To do: Give back every line exactly as it appears, pictures excluded.

Records to process:
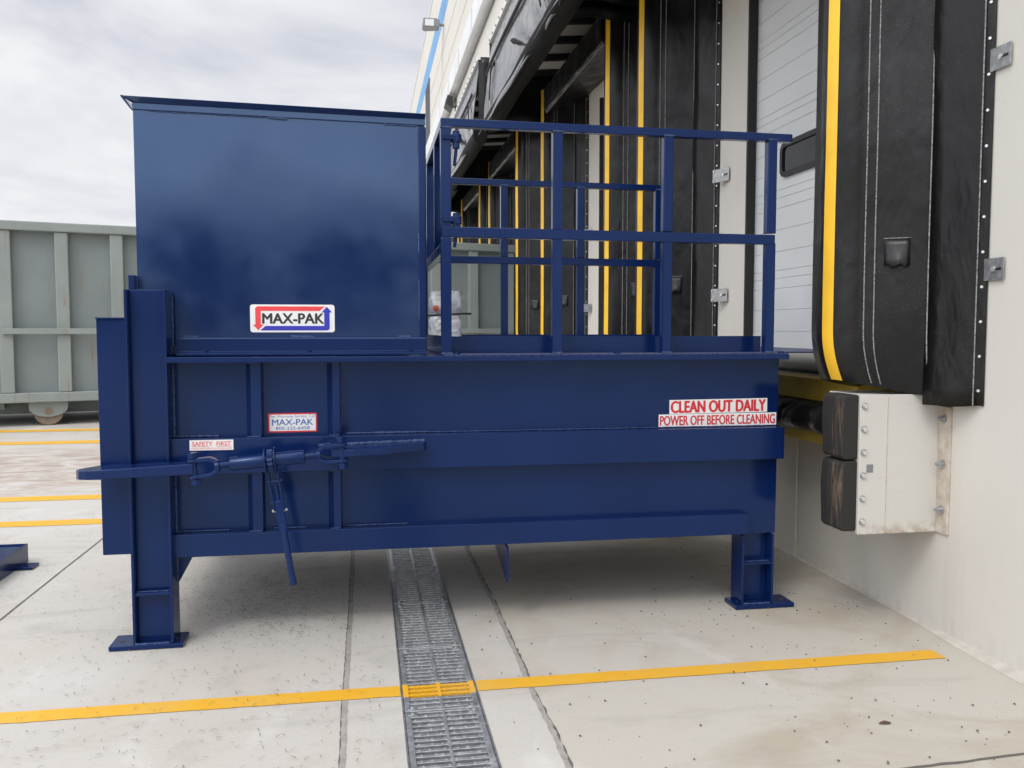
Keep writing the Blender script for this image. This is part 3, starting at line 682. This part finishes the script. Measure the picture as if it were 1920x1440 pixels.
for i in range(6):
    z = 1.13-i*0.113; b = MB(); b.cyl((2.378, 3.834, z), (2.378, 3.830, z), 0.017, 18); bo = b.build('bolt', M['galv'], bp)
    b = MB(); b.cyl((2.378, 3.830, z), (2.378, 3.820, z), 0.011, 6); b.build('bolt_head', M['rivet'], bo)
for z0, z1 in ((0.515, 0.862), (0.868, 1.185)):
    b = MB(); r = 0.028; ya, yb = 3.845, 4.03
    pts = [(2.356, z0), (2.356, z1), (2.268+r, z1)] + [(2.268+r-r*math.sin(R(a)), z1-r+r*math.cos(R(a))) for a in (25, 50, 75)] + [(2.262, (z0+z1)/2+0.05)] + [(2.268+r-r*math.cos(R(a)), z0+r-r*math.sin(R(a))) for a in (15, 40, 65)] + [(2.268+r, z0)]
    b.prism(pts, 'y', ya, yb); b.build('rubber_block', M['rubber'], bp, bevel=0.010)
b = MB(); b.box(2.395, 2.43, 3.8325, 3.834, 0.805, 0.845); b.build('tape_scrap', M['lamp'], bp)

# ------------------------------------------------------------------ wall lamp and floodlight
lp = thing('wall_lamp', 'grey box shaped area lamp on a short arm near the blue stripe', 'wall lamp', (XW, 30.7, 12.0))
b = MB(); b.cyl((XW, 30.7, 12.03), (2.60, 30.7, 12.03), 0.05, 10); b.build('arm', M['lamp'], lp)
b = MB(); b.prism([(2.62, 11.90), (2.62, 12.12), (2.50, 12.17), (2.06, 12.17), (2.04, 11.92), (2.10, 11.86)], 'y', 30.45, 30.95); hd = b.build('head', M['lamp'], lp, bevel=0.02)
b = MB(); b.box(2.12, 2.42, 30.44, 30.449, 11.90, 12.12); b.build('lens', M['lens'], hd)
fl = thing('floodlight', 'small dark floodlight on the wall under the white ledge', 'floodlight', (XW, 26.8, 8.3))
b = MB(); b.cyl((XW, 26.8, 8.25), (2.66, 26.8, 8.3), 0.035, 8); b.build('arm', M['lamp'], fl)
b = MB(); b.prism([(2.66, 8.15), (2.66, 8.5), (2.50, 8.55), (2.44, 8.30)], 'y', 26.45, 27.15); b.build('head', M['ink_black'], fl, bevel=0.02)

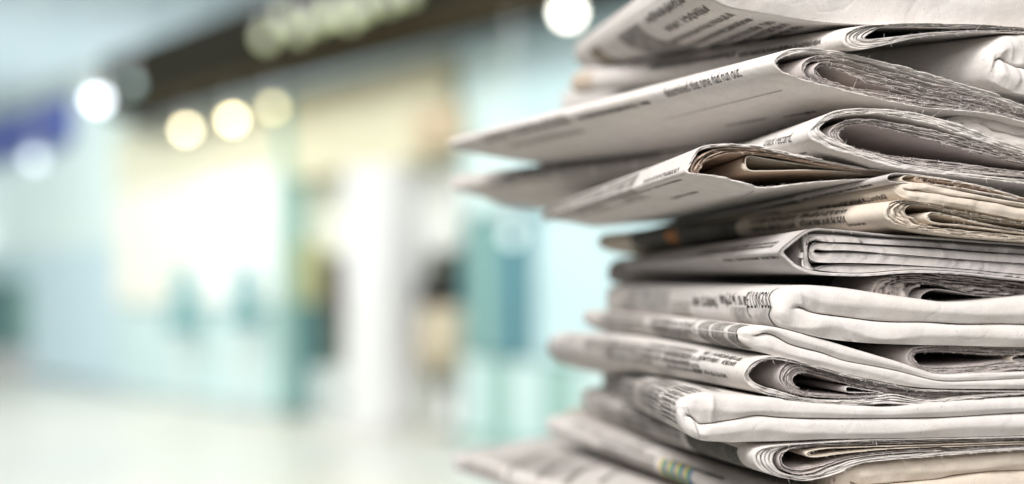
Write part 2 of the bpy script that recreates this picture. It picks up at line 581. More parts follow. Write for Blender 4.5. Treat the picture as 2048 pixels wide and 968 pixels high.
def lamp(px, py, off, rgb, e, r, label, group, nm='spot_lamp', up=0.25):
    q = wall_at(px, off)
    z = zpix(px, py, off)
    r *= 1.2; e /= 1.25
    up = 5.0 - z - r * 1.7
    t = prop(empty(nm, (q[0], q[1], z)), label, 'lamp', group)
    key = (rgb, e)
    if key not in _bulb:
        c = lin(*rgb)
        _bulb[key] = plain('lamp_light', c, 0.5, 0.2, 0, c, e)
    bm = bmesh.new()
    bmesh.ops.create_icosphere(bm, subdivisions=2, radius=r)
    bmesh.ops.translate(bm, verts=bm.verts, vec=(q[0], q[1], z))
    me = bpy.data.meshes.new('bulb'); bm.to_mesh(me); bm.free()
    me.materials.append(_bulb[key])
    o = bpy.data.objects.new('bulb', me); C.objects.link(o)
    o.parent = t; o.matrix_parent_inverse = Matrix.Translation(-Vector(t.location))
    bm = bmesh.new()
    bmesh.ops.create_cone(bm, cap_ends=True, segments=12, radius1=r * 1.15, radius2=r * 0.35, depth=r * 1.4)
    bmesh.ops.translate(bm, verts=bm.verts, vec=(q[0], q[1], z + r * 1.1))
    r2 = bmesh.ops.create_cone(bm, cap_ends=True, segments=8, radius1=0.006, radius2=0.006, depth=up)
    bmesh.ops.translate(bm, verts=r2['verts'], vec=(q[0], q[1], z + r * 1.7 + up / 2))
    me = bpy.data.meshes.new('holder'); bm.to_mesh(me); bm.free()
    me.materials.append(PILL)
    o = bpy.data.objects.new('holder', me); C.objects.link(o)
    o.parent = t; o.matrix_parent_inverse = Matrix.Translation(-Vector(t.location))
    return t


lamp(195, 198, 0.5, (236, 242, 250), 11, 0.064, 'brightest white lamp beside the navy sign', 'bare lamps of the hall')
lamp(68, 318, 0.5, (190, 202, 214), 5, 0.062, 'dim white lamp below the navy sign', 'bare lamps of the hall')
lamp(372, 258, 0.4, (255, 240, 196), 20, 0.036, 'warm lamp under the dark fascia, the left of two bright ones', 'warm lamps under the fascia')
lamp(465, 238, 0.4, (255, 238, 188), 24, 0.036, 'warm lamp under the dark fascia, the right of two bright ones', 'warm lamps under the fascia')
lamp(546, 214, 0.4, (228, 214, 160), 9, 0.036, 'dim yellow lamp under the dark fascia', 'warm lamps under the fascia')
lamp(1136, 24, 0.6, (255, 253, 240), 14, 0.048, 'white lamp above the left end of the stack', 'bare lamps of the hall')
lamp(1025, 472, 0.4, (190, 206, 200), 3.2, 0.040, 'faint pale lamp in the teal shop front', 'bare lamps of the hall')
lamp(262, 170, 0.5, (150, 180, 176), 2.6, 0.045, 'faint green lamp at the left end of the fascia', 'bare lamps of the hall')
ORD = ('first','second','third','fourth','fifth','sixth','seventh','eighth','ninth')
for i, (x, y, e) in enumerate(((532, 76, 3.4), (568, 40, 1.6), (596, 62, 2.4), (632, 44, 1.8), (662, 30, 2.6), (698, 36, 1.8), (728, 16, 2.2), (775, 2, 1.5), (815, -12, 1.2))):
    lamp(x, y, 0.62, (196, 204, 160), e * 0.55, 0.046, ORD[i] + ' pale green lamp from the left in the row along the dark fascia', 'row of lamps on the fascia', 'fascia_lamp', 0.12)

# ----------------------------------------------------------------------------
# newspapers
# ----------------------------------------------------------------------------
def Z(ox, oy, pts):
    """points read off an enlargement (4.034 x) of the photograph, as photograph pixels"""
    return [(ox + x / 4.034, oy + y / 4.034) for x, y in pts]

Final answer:
Keep writing the Blender script for this image. This is part 3, starting at line 682. This part finishes the script. Measure the picture as if it were 1920x1440 pixels.
for i in range(6):
    z = 1.13-i*0.113; b = MB(); b.cyl((2.378, 3.834, z), (2.378, 3.830, z), 0.017, 18); bo = b.build('bolt', M['galv'], bp)
    b = MB(); b.cyl((2.378, 3.830, z), (2.378, 3.820, z), 0.011, 6); b.build('bolt_head', M['rivet'], bo)
for z0, z1 in ((0.515, 0.862), (0.868, 1.185)):
    b = MB(); r = 0.028; ya, yb = 3.845, 4.03
    pts = [(2.356, z0), (2.356, z1), (2.268+r, z1)] + [(2.268+r-r*math.sin(R(a)), z1-r+r*math.cos(R(a))) for a in (25, 50, 75)] + [(2.262, (z0+z1)/2+0.05)] + [(2.268+r-r*math.cos(R(a)), z0+r-r*math.sin(R(a))) for a in (15, 40, 65)] + [(2.268+r, z0)]
    b.prism(pts, 'y', ya, yb); b.build('rubber_block', M['rubber'], bp, bevel=0.010)
b = MB(); b.box(2.395, 2.43, 3.8325, 3.834, 0.805, 0.845); b.build('tape_scrap', M['lamp'], bp)

# ------------------------------------------------------------------ wall lamp and floodlight
lp = thing('wall_lamp', 'grey box shaped area lamp on a short arm near the blue stripe', 'wall lamp', (XW, 30.7, 12.0))
b = MB(); b.cyl((XW, 30.7, 12.03), (2.60, 30.7, 12.03), 0.05, 10); b.build('arm', M['lamp'], lp)
b = MB(); b.prism([(2.62, 11.90), (2.62, 12.12), (2.50, 12.17), (2.06, 12.17), (2.04, 11.92), (2.10, 11.86)], 'y', 30.45, 30.95); hd = b.build('head', M['lamp'], lp, bevel=0.02)
b = MB(); b.box(2.12, 2.42, 30.44, 30.449, 11.90, 12.12); b.build('lens', M['lens'], hd)
fl = thing('floodlight', 'small dark floodlight on the wall under the white ledge', 'floodlight', (XW, 26.8, 8.3))
b = MB(); b.cyl((XW, 26.8, 8.25), (2.66, 26.8, 8.3), 0.035, 8); b.build('arm', M['lamp'], fl)
b = MB(); b.prism([(2.66, 8.15), (2.66, 8.5), (2.50, 8.55), (2.44, 8.30)], 'y', 26.45, 27.15); b.build('head', M['ink_black'], fl, bevel=0.02)

Write part 2 of the bpy script that recreates this picture. It picks up at line 581. More parts follow. Write for Blender 4.5. Treat the picture as 2048 pixels wide and 968 pixels high.
def lamp(px, py, off, rgb, e, r, label, group, nm='spot_lamp', up=0.25):
    q = wall_at(px, off)
    z = zpix(px, py, off)
    r *= 1.2; e /= 1.25
    up = 5.0 - z - r * 1.7
    t = prop(empty(nm, (q[0], q[1], z)), label, 'lamp', group)
    key = (rgb, e)
    if key not in _bulb:
        c = lin(*rgb)
        _bulb[key] = plain('lamp_light', c, 0.5, 0.2, 0, c, e)
    bm = bmesh.new()
    bmesh.ops.create_icosphere(bm, subdivisions=2, radius=r)
    bmesh.ops.translate(bm, verts=bm.verts, vec=(q[0], q[1], z))
    me = bpy.data.meshes.new('bulb'); bm.to_mesh(me); bm.free()
    me.materials.append(_bulb[key])
    o = bpy.data.objects.new('bulb', me); C.objects.link(o)
    o.parent = t; o.matrix_parent_inverse = Matrix.Translation(-Vector(t.location))
    bm = bmesh.new()
    bmesh.ops.create_cone(bm, cap_ends=True, segments=12, radius1=r * 1.15, radius2=r * 0.35, depth=r * 1.4)
    bmesh.ops.translate(bm, verts=bm.verts, vec=(q[0], q[1], z + r * 1.1))
    r2 = bmesh.ops.create_cone(bm, cap_ends=True, segments=8, radius1=0.006, radius2=0.006, depth=up)
    bmesh.ops.translate(bm, verts=r2['verts'], vec=(q[0], q[1], z + r * 1.7 + up / 2))
    me = bpy.data.meshes.new('holder'); bm.to_mesh(me); bm.free()
    me.materials.append(PILL)
    o = bpy.data.objects.new('holder', me); C.objects.link(o)
    o.parent = t; o.matrix_parent_inverse = Matrix.Translation(-Vector(t.location))
    return t


lamp(195, 198, 0.5, (236, 242, 250), 11, 0.064, 'brightest white lamp beside the navy sign', 'bare lamps of the hall')
lamp(68, 318, 0.5, (190, 202, 214), 5, 0.062, 'dim white lamp below the navy sign', 'bare lamps of the hall')
lamp(372, 258, 0.4, (255, 240, 196), 20, 0.036, 'warm lamp under the dark fascia, the left of two bright ones', 'warm lamps under the fascia')
lamp(465, 238, 0.4, (255, 238, 188), 24, 0.036, 'warm lamp under the dark fascia, the right of two bright ones', 'warm lamps under the fascia')
lamp(546, 214, 0.4, (228, 214, 160), 9, 0.036, 'dim yellow lamp under the dark fascia', 'warm lamps under the fascia')
lamp(1136, 24, 0.6, (255, 253, 240), 14, 0.048, 'white lamp above the left end of the stack', 'bare lamps of the hall')
lamp(1025, 472, 0.4, (190, 206, 200), 3.2, 0.040, 'faint pale lamp in the teal shop front', 'bare lamps of the hall')
lamp(262, 170, 0.5, (150, 180, 176), 2.6, 0.045, 'faint green lamp at the left end of the fascia', 'bare lamps of the hall')
ORD = ('first','second','third','fourth','fifth','sixth','seventh','eighth','ninth')
for i, (x, y, e) in enumerate(((532, 76, 3.4), (568, 40, 1.6), (596, 62, 2.4), (632, 44, 1.8), (662, 30, 2.6), (698, 36, 1.8), (728, 16, 2.2), (775, 2, 1.5), (815, -12, 1.2))):
    lamp(x, y, 0.62, (196, 204, 160), e * 0.55, 0.046, ORD[i] + ' pale green lamp from the left in the row along the dark fascia', 'row of lamps on the fascia', 'fascia_lamp', 0.12)

# ----------------------------------------------------------------------------
# newspapers
# ----------------------------------------------------------------------------
def Z(ox, oy, pts):
    """points read off an enlargement (4.034 x) of the photograph, as photograph pixels"""
    return [(ox + x / 4.034, oy + y / 4.034) for x, y in pts]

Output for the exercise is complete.